Obviously, you can't unionize students, as they are not employees, but you can build an organization that uses collective action to advocate in their interests. If students collectively decided to protest one year--say they would collectively refuse to sign their Fall FAFSA forms, unless tuition was reduced by X%, you would definitely see a bunch of universities start to listen. I'm sure there's a million people on here who will berate me and tell me that this is stupid and that it will never work--and I just have one thing to say to them: You are right, I am stupid, and this will probably never work. I am just bored and running out the clock on my day of "volunteering."
However, there are a few reasons why this will work. Namely:
1) When workers engage in collective action, there's a lot of potential replacements out there. It's easier to replace a worker, because there's almost always more workers than there are jobs. But if a student refuses to pay tuition, especially if they are upperclassmen, there's no pool of replacement students readily available for a school to admit instead.
2) A student pays the school, whereas the employer pays the employee. Thus, in the event of a "strike," it's the school losing money--not the students. The financial pressure is on the school to cave, not the students.

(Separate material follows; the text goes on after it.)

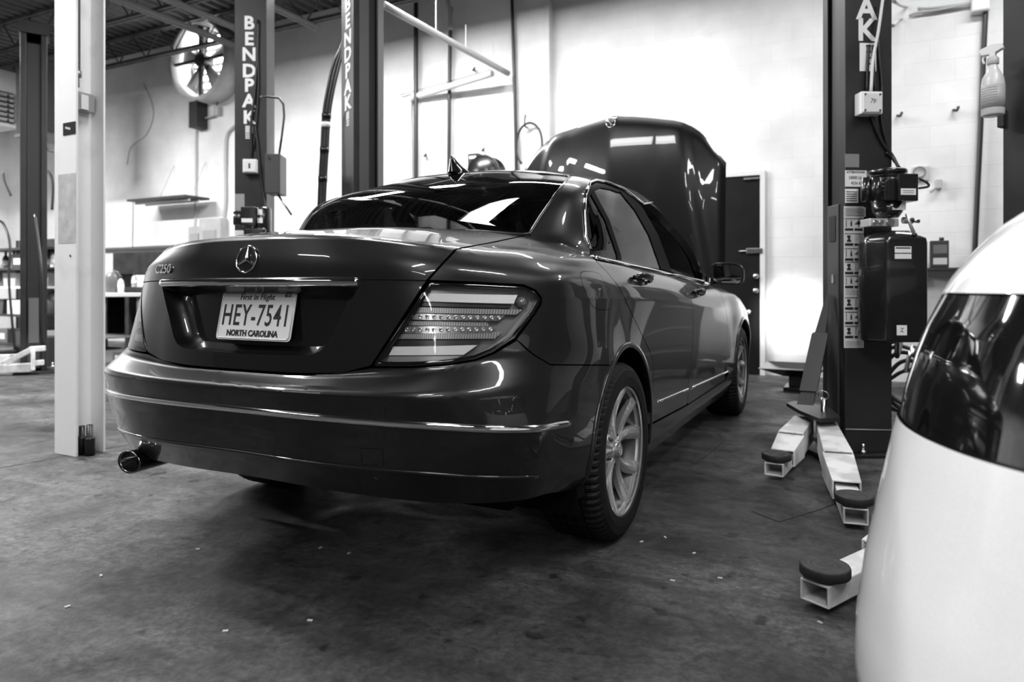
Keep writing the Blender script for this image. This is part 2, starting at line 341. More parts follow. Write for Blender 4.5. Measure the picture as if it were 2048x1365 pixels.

3) You don't even have to win majority support for collective action to have force. You don't have to win an election. If only 25% of students partook in this behavior, it would be devastating to a school's bottom line. And judging from how angry the students were at my school about tuition hikes, getting support from 25% of students would seem to be low-balling it. And I went to a "T20" school, so I'm pretty sure things are not better below that threshold. Most people still there after 1L seemed jaded and trapped by their sunk costs and/or the expectations of their families/friends, and probably would think of it as a favor to them if the law school kicked them out.
4) Law students are highly engaged online on Facebook, blogs, etc., which makes it much easier to recruit people to the cause. Also, joining in on the protest takes very little effort at all. Actually, it takes negative effort, since all you would have to do is collectively refuse to sign FAFSA forms for the upcoming year.
5) Everybody wants tuition to go down, including practicing lawyers (that can't afford to pay people enough to pay down debt) and a lot of law professors that actually have a twinge of self-awareness and a conscience. The problem is simply one of collective action: if one school alone lowers tuition, they put themselves at a competitive disadvantage. But if students were organized, the schools that DON'T lower tuition would be the ones at a disadvantage.
I'm sure there's a number of other reasons to deride this idea, but I feel like at least thinking about starting some organization to advocate for this is a better use of my time than what I'm currently doing right now--(i.e. the bar has been set pretty low). Law School Transparency has done a good job in and of itself on correcting the information imbalance out there about job prospects. But tuition is still to high at law schools, and it needs to go down fast. It's not good for anyone. And obviously, this idea can be expanded not just to law schools, but nearly every over-priced degree program out there, including undergrad degrees.
But the bottom line is that this:

is unsustainable, unjust, and untenable in both the short-term and the long-term, and clearly nobody in charge is interested in doing anything about it. So we must.